Much of the Bible could be described as a metaphysical thriller, with the entire world’s damnation or salvation as the ultimate high stakes. Prior to the Bible, the Epic of Gilgamesh, the Iliad and the Odyssey similarly fit the bill. Afterward, the Divine Comedy and Paradise Lost did so too, quite ably. In modern times many of the books of C.S. Lewis, J.R.R. Tolkien and Charles Williams add religious, spiritual or philosophic dimension to the rollicking ride of their plots.

Now, there’s “Alif – The Unseen,” by G. Willow Wilson, a work so compelling and original that it seems to invent a new category of thriller writing, although it Alif the Unseen only re-imagines one.

As the story opens, the eponymous Alif, a young hacker in a nameless emirate on the Persian Gulf, is breaking up with his high-class girlfriend.
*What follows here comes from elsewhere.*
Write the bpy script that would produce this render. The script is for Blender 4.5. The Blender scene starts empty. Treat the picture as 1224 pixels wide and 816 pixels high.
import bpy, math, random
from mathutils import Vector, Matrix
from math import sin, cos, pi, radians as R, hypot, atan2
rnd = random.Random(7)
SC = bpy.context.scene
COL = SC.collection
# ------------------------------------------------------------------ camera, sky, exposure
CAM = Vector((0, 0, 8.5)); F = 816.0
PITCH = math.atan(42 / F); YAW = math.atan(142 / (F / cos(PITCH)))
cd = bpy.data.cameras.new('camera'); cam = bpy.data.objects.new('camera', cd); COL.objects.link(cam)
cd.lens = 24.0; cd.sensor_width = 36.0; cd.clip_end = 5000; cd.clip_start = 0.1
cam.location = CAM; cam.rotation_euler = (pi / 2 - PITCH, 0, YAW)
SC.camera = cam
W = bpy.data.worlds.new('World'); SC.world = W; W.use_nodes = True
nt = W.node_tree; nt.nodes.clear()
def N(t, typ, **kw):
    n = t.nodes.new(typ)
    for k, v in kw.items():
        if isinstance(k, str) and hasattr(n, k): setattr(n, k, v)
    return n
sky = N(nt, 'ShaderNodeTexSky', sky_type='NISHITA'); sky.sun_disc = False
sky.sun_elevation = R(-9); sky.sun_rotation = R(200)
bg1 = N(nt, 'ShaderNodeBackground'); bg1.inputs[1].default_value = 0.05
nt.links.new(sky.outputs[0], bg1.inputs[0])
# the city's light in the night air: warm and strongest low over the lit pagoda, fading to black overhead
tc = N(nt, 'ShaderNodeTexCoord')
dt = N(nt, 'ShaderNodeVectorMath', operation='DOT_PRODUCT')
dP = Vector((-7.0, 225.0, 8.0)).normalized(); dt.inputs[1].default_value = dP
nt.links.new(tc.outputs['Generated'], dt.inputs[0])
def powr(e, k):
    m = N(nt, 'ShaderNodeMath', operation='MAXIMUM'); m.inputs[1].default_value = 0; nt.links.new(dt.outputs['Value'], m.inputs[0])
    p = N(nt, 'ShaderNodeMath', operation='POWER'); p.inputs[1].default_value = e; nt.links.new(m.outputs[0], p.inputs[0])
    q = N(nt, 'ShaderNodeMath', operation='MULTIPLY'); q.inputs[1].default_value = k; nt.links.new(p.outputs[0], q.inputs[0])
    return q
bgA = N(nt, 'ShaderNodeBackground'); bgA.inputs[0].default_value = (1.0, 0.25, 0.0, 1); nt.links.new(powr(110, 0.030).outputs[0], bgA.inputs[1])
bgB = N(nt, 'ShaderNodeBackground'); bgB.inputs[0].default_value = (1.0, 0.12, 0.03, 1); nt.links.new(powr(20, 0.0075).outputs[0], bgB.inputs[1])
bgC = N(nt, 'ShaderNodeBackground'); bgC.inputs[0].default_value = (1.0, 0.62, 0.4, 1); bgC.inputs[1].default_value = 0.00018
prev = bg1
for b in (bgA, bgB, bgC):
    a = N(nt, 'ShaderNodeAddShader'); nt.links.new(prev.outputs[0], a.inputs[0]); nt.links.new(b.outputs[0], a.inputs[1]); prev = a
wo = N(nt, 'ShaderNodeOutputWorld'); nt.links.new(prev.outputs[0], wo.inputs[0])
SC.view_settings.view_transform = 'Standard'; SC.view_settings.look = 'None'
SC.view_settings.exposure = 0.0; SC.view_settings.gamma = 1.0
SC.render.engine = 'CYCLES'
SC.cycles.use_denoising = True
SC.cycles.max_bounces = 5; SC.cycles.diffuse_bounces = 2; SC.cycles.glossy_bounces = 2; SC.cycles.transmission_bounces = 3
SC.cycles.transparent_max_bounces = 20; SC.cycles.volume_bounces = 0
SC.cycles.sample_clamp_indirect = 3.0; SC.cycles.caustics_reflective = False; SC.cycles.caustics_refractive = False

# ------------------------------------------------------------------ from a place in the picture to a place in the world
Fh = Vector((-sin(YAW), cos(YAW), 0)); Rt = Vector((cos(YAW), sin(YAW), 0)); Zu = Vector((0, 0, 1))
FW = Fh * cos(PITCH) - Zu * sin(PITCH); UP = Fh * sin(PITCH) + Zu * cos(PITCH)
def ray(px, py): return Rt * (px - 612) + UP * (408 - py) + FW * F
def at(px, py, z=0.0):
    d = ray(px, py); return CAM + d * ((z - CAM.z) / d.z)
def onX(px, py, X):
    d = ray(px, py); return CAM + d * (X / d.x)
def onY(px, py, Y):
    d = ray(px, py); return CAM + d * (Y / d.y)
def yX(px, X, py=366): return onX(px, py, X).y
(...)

In order to block her messages, he constructs a new tool, a computer algorithm that’s capable of identifying any keyboard user – no matter how well shielded – by the pattern of their typing and their style of message entry.
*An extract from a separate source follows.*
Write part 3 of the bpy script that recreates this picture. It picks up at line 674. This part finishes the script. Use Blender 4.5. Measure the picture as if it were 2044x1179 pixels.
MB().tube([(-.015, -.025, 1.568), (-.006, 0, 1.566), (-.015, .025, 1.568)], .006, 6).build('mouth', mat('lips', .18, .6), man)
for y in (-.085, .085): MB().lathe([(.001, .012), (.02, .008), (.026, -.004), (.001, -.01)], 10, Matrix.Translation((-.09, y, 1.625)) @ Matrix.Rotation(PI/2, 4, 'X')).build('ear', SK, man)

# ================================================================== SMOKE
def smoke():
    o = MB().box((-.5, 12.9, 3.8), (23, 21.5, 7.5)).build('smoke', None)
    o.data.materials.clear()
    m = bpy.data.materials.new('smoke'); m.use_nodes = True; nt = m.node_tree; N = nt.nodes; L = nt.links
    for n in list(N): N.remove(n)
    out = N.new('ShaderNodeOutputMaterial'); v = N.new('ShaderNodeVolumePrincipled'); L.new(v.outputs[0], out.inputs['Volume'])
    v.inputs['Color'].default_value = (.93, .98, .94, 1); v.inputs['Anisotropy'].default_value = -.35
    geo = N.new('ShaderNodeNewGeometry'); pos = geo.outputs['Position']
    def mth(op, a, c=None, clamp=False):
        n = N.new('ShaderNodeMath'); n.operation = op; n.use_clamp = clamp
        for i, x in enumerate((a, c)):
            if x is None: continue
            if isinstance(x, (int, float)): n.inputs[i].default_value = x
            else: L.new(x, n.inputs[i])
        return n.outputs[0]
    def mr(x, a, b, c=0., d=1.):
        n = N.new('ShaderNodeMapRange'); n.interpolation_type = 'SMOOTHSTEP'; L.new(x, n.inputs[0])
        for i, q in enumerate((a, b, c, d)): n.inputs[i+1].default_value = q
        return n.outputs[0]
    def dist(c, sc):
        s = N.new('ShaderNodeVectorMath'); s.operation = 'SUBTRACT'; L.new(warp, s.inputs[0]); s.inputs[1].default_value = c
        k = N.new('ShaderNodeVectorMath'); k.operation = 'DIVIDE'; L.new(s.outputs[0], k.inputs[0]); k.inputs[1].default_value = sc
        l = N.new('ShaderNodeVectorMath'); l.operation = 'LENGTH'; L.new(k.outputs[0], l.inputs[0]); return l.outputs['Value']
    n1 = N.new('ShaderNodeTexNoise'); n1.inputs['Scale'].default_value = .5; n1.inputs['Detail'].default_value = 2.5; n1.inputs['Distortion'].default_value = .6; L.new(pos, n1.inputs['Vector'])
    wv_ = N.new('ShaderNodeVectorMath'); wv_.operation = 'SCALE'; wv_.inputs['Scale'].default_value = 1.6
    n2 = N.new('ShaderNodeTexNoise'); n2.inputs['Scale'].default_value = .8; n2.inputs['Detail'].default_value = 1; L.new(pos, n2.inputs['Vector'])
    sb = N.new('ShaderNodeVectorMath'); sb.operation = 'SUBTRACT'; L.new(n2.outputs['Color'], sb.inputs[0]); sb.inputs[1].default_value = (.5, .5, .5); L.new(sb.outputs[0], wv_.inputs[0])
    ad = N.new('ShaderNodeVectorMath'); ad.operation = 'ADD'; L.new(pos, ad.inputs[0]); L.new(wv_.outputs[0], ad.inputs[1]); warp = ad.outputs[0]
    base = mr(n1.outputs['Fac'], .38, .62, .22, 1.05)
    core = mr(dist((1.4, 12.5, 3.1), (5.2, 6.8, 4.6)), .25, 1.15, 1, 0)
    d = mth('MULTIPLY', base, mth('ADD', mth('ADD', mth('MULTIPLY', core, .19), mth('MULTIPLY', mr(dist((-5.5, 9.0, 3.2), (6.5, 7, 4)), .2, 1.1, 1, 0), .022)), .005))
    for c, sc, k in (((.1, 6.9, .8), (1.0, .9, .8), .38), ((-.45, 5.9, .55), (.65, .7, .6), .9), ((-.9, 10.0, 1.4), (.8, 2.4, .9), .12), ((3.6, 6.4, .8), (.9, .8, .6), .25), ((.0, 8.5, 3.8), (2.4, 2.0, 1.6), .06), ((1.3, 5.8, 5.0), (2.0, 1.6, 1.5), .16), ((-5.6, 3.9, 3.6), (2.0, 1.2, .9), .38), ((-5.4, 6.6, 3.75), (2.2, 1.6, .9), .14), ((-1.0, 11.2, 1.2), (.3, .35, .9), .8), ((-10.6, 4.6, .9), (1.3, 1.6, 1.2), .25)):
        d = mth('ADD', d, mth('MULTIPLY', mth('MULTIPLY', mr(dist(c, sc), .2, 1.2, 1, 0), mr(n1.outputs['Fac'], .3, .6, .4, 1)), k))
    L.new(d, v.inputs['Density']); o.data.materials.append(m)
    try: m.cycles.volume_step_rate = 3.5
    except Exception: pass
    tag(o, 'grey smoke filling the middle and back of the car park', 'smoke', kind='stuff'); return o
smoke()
The down side: this unique program is a golden grail for the world’s spy agencies. Alif soon finds that he’s drawn the murderous attention of the local government’s digital watchdog, a vicious and spiteful entity known only as “The Hand.”

Complications, as we like to say, ensue. Even Alif’s adept hacker-pals at their undercover HQ, the Radio Sheik (one of many deft jokes that leaven the story), are unable to do much but wring their hands. However, his young Egyptian friend, Dina can help – she’s a hijab-wearing teenager who grew up near Alif, who believes both in “the man he will become” and devoutly in Islam. Both these elements will grow crucial as the plot thickens. Other boosts come from an American woman known only as “the convert,” an aged mullah of the emirate’s principal mosque, and a wily, ancient djinn (genie) called Vikram the Vampire.

Once Vikram enters the tale, it departs the quotidian earth of normal human affairs and enters a scary realm where the physical and spiritual form a combustible mix. The tinder is a manuscript called the Alf Yeom or “The 1001 Days” (a shadow version of the classic, “The 1001 Nights”) that has been narrated by the djinn. A masterpiece of indirect logic and story-telling, the Alf Yeom seems to hold the key to a paradigm shift in computing, one that will move users from rapid-binary to quantum calculations. With this discovery comes immense power, and possibly the ability to unwind creation.

“Alif the Unseen” is a layered work. Besides achieving success as a metaphysical thriller, it is also: a coming-of age novel; a crime story (covering, without seeming to really stretch, crimes by both individuals and governments); a Mideast fantasy-parable; and a digital-sleuth yarn that picks up where cyberpunk classics like William Gibson’s “Neuromancer’ left off. Perhaps most impressively, it’s an East-meets-West story. It introducers a Western reader to the power of Islam’s basic beliefs, and the magic lore of Arab countries. Meanwhile, it also shows Eastern readers how aspects of their culture might appear to Westerners. The net result is a hemisphere-spanning piece of informative entertainment.

Generally I’m not a big fan of metaphysical or fantasy elements in mysteries or thrillers. A little of that goes a long way, and a bunch of it tends to go way too far. And I say that even though the next two novel manuscripts I’m ready to unload on an unsuspecting public include: 1) a philosophic thriller, and 2) a metaphysical thriller. What I truly object to is an unbalanced use of these elements, which I’ll explain like this. Once an author begins to conjure, he or she can only maintain tension by staying internally consistent (within the realm of the story) and externally consistent (within the elements of culture). Too much rule-breaking results in a world where everything is possible, and consequently nothing is important.

Author G. Willow Wilson, herself a convert to Islam, has side-stepped this chasm. I rarely quote from blurbs (I’d rather be quoted in them), but in this case, I can’t resist. On the cover, Steven Hall calls Wilson’s book, “A Golden Compass for the Arab Spring.” And I believe that’s exactly it is. This book can foster communication between wildly different geopolitical worlds. Way off the charts for the achievements of a thriller, and no mean accomplishment for a book of any stripe.